#### OBJECTIVE:
Write the number of lines holding the word "high", and nothing else.

::::::::::

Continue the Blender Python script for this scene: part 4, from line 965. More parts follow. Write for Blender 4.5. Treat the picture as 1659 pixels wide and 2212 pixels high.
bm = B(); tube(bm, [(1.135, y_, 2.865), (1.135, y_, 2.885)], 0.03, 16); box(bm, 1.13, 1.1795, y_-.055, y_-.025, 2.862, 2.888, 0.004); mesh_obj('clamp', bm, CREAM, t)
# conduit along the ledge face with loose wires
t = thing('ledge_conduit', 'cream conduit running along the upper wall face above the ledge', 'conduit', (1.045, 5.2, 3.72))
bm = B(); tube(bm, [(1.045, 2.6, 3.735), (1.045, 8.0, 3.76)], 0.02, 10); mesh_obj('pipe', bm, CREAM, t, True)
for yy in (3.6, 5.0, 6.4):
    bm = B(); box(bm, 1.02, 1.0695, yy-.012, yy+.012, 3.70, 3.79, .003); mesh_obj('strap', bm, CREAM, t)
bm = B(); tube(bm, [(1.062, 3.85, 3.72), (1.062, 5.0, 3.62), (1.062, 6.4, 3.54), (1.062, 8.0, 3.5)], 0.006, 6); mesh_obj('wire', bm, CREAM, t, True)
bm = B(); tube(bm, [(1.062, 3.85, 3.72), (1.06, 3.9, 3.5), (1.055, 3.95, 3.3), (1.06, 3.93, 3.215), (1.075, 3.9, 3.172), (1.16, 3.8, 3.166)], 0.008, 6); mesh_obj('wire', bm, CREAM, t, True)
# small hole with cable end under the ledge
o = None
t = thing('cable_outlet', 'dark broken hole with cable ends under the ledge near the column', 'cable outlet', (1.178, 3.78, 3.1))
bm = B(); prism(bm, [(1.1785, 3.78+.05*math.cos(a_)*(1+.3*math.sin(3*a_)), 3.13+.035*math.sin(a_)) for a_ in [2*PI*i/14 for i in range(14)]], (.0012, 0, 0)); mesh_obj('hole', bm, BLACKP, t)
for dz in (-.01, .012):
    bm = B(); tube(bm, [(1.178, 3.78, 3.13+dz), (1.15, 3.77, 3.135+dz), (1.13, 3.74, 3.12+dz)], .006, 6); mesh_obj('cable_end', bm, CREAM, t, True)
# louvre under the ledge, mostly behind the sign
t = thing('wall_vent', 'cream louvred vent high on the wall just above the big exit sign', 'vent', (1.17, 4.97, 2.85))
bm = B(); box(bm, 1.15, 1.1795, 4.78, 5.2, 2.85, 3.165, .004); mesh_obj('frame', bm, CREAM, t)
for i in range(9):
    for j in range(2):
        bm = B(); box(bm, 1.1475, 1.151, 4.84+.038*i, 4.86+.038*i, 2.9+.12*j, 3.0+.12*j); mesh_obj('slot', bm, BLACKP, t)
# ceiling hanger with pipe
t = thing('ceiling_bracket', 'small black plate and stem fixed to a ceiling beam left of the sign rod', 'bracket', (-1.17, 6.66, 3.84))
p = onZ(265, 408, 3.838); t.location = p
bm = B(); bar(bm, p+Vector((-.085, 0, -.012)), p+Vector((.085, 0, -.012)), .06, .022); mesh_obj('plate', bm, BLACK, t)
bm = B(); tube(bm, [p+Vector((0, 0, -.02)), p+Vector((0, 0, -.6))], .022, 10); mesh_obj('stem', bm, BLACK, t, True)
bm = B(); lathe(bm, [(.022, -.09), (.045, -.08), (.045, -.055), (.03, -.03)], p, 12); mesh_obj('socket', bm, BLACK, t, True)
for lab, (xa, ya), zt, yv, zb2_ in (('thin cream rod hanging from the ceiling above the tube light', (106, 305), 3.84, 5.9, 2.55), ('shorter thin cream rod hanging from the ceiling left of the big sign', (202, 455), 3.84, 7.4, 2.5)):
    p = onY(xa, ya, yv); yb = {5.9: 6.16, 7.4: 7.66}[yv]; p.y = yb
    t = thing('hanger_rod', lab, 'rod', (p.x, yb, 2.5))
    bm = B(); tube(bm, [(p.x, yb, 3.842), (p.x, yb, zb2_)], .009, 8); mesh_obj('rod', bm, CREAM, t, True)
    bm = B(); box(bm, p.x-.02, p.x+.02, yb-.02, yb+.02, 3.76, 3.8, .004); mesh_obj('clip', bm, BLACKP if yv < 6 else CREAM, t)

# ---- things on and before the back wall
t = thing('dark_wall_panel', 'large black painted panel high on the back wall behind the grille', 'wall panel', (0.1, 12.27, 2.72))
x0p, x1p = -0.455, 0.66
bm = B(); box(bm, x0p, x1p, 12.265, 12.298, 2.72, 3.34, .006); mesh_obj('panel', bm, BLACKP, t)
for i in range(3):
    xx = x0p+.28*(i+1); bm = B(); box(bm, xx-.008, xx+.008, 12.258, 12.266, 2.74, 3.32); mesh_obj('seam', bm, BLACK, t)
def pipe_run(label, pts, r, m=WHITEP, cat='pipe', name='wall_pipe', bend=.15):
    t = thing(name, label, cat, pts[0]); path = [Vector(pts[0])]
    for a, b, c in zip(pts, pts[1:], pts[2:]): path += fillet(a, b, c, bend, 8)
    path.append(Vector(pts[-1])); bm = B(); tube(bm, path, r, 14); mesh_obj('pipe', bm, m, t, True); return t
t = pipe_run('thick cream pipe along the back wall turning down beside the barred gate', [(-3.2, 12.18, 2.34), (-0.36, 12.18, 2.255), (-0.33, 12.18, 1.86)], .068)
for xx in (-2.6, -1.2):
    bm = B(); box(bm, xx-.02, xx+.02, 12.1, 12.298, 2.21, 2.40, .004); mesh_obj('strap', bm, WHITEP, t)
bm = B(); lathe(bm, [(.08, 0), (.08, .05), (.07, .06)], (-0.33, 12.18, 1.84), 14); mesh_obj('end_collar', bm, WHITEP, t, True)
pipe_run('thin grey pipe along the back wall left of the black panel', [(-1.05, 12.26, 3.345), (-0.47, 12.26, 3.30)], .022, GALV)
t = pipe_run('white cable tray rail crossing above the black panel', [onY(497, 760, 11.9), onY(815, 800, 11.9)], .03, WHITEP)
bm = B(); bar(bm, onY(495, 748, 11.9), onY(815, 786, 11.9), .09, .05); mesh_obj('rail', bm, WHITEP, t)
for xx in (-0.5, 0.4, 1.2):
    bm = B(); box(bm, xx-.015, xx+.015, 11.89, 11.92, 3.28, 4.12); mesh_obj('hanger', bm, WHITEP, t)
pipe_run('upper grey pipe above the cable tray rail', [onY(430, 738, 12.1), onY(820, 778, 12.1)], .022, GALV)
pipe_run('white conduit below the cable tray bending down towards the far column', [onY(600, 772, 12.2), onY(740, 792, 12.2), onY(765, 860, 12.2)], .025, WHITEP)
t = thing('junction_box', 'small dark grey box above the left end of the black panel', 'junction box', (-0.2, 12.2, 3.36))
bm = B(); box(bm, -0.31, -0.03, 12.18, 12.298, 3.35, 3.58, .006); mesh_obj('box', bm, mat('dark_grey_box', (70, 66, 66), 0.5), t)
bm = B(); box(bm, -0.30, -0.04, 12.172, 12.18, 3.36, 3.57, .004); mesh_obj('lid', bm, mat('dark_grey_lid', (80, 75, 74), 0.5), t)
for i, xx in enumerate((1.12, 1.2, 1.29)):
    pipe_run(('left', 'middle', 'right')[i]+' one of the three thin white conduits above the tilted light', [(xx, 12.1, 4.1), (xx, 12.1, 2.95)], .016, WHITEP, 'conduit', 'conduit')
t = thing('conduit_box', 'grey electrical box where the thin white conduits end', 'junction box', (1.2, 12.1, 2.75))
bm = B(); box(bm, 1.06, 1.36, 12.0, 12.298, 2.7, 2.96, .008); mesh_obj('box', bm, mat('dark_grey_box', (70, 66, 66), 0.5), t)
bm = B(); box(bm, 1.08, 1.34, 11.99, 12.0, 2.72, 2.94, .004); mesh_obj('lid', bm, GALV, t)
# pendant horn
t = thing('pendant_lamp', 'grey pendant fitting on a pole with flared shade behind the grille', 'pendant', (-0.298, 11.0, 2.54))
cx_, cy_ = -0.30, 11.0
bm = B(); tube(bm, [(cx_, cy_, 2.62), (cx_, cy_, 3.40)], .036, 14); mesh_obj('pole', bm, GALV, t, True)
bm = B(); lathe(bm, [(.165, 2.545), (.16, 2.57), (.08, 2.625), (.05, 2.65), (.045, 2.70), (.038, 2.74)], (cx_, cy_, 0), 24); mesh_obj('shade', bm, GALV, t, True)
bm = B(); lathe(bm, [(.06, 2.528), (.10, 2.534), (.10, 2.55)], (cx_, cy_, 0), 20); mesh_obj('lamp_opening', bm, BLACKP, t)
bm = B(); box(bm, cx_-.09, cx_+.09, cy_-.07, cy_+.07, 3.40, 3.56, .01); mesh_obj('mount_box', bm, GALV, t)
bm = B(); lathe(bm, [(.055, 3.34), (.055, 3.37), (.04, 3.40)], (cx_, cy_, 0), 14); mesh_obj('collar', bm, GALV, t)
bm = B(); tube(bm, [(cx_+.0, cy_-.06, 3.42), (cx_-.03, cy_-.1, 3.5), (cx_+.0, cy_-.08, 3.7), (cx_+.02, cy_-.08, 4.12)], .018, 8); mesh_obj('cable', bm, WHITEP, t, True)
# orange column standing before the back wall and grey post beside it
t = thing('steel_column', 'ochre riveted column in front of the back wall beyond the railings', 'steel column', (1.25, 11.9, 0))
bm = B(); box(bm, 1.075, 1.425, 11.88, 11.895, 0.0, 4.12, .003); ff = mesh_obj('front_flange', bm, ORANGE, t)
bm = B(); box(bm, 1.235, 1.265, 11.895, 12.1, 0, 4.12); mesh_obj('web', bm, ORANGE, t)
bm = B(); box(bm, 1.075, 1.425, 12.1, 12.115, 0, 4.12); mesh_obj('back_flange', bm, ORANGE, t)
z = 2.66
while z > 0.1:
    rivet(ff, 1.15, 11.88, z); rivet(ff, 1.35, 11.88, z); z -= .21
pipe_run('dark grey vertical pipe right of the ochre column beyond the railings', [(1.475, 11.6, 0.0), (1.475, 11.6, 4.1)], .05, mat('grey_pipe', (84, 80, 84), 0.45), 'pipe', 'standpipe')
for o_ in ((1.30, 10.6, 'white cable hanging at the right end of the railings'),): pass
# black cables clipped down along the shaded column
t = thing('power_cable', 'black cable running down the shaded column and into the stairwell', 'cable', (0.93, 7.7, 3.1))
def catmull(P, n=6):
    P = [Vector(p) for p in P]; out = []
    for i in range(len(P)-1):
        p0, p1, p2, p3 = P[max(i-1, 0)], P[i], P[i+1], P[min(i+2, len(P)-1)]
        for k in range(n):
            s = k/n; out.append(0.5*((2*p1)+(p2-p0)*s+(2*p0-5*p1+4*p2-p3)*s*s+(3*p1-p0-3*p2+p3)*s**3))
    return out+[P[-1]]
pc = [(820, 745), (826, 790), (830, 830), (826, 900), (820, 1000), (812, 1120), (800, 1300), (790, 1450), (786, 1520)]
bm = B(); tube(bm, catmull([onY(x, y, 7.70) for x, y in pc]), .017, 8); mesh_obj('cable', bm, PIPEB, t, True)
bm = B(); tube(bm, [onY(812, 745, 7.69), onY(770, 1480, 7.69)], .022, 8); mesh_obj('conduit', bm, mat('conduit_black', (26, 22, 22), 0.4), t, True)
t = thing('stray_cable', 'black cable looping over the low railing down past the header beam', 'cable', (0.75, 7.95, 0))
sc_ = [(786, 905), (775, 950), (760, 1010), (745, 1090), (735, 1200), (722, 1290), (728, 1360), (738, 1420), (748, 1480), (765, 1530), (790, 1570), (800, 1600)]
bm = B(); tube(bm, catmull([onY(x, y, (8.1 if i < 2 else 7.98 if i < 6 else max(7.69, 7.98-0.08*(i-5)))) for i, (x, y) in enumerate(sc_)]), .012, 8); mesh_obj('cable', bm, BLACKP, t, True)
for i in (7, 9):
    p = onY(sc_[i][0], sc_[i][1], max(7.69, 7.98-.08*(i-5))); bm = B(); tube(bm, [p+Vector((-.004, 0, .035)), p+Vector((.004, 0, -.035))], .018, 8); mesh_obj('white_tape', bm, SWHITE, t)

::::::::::

#### TASK SOLUTION:
3